Ch 7 Managing Strategy and Strategic Planning
Chapter 7: Managing Strategy and Strategic Planning
Overview
Focus on strategic planning and management for organizational success.
Key Concepts
Distinctive Competence
Definition: Organizational strengths that are unique to a small number of competing firms.
Importance: Identifying what makes the organization strong compared to its competitors.
Scope of Strategy
Definition: Refers to the range of markets where an organization will compete.
Purpose: Helps define the strategic market reach of the organization.
Resource Deployment
Definition: How an organization allocates its resources across various competing areas.
Implication: Affects overall competitiveness and operational efficiency.
Levels of Strategy
Business-Level Strategy
Focus: Strategic alternatives focused on a specific industry or market.
Decision Making: Involves choices regarding how to compete successfully in that market.
Corporate-Level Strategy
Focus: Strategic alternatives for managing operations across multiple industries or markets.
Example: Diversification into different sectors versus concentrated efforts in one sector.
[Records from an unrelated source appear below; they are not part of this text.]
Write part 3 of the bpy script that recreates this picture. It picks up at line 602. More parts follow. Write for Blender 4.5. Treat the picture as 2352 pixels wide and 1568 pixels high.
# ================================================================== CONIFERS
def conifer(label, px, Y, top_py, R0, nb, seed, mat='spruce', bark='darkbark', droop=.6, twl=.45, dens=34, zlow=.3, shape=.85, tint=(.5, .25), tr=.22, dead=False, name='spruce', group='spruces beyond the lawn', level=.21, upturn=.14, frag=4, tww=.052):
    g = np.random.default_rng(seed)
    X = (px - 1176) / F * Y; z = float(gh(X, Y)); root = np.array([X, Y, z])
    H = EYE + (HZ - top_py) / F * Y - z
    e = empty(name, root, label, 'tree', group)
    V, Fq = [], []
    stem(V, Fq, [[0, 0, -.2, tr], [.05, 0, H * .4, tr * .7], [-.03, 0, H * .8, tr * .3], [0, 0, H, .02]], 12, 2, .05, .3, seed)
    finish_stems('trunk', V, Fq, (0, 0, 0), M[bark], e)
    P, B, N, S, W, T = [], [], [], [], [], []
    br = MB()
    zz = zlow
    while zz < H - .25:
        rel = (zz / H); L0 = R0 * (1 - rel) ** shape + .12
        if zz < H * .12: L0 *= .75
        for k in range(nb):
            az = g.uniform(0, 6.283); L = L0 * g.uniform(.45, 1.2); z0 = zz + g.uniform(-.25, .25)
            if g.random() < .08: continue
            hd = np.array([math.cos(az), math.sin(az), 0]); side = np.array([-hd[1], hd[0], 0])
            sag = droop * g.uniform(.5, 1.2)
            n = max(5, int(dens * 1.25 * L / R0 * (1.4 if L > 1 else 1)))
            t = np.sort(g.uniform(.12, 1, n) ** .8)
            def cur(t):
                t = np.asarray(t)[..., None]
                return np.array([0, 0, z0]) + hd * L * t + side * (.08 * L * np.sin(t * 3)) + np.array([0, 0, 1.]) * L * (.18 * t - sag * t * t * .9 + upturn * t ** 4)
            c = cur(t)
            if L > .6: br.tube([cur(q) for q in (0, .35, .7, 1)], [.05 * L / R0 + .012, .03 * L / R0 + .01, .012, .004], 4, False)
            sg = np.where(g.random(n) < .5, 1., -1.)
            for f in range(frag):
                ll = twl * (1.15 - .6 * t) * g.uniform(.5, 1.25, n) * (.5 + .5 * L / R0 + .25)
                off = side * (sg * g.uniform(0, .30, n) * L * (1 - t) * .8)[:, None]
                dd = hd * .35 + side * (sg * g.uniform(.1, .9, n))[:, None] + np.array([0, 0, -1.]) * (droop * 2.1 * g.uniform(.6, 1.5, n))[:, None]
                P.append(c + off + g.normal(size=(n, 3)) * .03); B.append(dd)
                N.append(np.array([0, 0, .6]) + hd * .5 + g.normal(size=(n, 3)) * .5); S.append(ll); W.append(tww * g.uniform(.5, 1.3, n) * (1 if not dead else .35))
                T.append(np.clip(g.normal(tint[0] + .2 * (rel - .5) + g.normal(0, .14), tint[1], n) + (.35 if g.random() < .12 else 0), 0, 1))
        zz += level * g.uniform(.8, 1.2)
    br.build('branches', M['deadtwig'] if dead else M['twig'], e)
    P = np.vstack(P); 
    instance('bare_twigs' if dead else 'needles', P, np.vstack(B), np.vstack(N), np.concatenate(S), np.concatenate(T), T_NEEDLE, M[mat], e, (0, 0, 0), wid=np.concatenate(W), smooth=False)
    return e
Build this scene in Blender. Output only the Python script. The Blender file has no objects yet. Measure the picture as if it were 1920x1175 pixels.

Strategy Formulation and Implementation
Strategy Formulation
Definition: Processes involved in creating or determining an organization’s strategy, focusing on strategy content.
Strategy Implementation
Definition: Processes involved in executing the strategy and achieving organizational goals.
Deliberate Strategy
Definition: Rational, systematic, and planned approaches to strategy.
Emergent Strategy
Definition: Patterns of action that develop over time without formal planning, often in response to unforeseen changes.
SWOT Analysis
Definition
Stands for Strengths, Weaknesses, Opportunities, and Threats.
Purpose: Provides a framework for analyzing internal and external factors affecting an organization.
Internal Factors
Strengths: Aspects the organization can control (e.g., unique capabilities, resources).
Weaknesses: Internal limitations or deficiencies that hinder performance.
External Factors
Opportunities: External conditions that the organization can leverage for growth.
Threats: External challenges or risks that could impede success.
Application
Importance of revisiting SWOT analysis to adapt to changing organizational strengths, weaknesses, opportunities, and threats as the environment evolves.
Generic Strategies
Differentiation Strategy
Definition: Distinguishing an organization from its competitors through superior product quality.
Implication: Enhanced reputation and customer loyalty due to high-quality offerings.
Overall Cost Leadership Strategy
Definition: Gaining competitive advantage by maintaining lower costs than competitors.
Potential Drawback: Reduced quality in pursuit of cost efficiency.
Focus Strategy
Definition: Concentration on a specific market segment or product line to achieve competitive advantage.
Example: Targeting specific customer groups with tailored offerings.
Miles and Snow Typology
Prospector Strategy
Definition: Encouraging innovation and flexibility; typically characterized by a decentralized organization.
Defender Strategy
Definition: Focus on cost minimization and improved performance of existing products.
Example: Seeking better vendor contracts to reduce costs on production materials.
Analyzer Strategy
Definition: Balancing maintaining current business performance while exploring innovations in new ventures.
Strategic Focus: Incremental improvements and cautious exploration.
Reactor Strategy
Definition: An approach that lacks consistency, responding reactively to market conditions rather than proactively planning.
Product Life Cycle
Stages of the Product Life Cycle
Introduction: High demand and focus on getting products into the market.
Example: Launching a new iPhone model with extensive marketing.
Growth: Rapid increase in sales; threats from competitors emerge, stimulating innovation.
Maturity: Sales stabilize; organizations focus on differentiating their products to maintain market share.
Decline: Decrease in demand; organizations may need to cut costs or innovate to survive.
Example: Transitioning from older to newer technology as seen with successive iPhone models.
Corporate Level Strategies
Diversification Strategies
Types of Diversification
Single Product Strategy: Manufacturing and selling one product in a specific market.
Strength: Focused success in a niche market.
Weakness: Vulnerability to market changes and competitors.
Related Diversification: Operates multiple businesses that are interconnected, sharing resources or technology.
Example: Apple products sharing an operating system.
Advantage: Synergy and efficiency across related businesses.
Unrelated Diversification: Engaging in businesses that lack logical connections.
Example: A company owning businesses in vastly different sectors without strategic links.
Advantage: Risk management across diverse sectors; disadvantage includes complexity and lack of synergy.
Becoming a Diversified Firm
Backward Vertical Integration: Involving in supply-side activities.
Forward Vertical Integration: Engaging in customer-facing activities.
Mergers and Acquisitions: Strategies for creating synergy or entering new markets effectively.
Conclusion
Personal SWOT Analysis
Recommendation: Perform a personal SWOT analysis to identify individual strengths, weaknesses, opportunities, and threats.
Utility: Helps in personal development and awareness, guiding future decisions and actions in both personal and professional contexts.
Reflection Exercise
Encouraged to analyze individual capacities and limitations to enhance strategic planning in personal and educational pursuits.